- _PROBLEM DESCRIPTION_
Locate all lines with the word "This". Copy them.

- _MATERIAL SHOWN_
__________
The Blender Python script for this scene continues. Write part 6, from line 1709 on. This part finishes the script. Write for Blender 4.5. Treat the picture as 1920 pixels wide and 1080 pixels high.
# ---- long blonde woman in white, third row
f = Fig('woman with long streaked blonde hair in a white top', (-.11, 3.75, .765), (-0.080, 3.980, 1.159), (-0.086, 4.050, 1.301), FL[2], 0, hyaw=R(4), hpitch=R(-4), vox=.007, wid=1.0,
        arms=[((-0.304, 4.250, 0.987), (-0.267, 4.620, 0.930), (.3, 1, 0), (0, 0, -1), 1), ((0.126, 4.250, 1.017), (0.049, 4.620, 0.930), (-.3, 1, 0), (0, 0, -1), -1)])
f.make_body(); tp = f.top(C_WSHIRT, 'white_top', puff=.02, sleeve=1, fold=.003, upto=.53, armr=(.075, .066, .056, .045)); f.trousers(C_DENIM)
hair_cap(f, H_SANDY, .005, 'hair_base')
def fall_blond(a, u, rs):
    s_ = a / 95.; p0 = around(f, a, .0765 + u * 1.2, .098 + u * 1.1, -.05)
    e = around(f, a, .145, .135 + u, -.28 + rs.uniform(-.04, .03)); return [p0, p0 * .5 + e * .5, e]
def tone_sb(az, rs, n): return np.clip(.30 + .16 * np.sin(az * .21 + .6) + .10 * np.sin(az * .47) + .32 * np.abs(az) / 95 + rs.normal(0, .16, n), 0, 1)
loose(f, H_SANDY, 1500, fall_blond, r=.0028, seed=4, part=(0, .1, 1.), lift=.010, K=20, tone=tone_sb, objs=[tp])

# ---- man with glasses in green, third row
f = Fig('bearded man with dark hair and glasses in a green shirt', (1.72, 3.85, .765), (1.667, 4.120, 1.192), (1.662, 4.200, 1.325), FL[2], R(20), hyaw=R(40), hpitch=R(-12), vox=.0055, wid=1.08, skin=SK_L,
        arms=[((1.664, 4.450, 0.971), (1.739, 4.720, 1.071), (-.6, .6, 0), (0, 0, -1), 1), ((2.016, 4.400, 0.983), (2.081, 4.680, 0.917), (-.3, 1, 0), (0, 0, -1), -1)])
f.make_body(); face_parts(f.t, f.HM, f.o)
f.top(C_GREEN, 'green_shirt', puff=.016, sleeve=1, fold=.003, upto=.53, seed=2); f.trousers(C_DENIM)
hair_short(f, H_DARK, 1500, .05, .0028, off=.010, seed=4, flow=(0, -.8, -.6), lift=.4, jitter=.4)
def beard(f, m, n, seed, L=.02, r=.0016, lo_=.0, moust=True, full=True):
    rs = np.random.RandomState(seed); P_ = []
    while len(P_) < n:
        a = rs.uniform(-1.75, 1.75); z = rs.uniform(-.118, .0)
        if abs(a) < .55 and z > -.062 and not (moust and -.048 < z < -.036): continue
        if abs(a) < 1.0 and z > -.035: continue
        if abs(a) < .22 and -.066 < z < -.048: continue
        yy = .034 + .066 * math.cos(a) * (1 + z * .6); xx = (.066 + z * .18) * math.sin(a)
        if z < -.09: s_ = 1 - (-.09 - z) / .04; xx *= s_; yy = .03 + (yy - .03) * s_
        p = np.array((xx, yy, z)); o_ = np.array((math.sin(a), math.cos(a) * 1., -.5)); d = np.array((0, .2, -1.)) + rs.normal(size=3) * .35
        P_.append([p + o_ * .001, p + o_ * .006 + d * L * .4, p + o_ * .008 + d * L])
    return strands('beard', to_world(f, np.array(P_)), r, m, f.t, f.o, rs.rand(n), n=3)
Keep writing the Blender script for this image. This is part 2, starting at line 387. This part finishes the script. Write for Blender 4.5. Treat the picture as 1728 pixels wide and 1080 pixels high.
__________
- _RESPONSE BELOW_
The Blender Python script for this scene continues. Write part 6, from line 1709 on. This part finishes the script. Write for Blender 4.5. Treat the picture as 1920 pixels wide and 1080 pixels high.
Keep writing the Blender script for this image. This is part 2, starting at line 387. This part finishes the script. Write for Blender 4.5. Treat the picture as 1728 pixels wide and 1080 pixels high.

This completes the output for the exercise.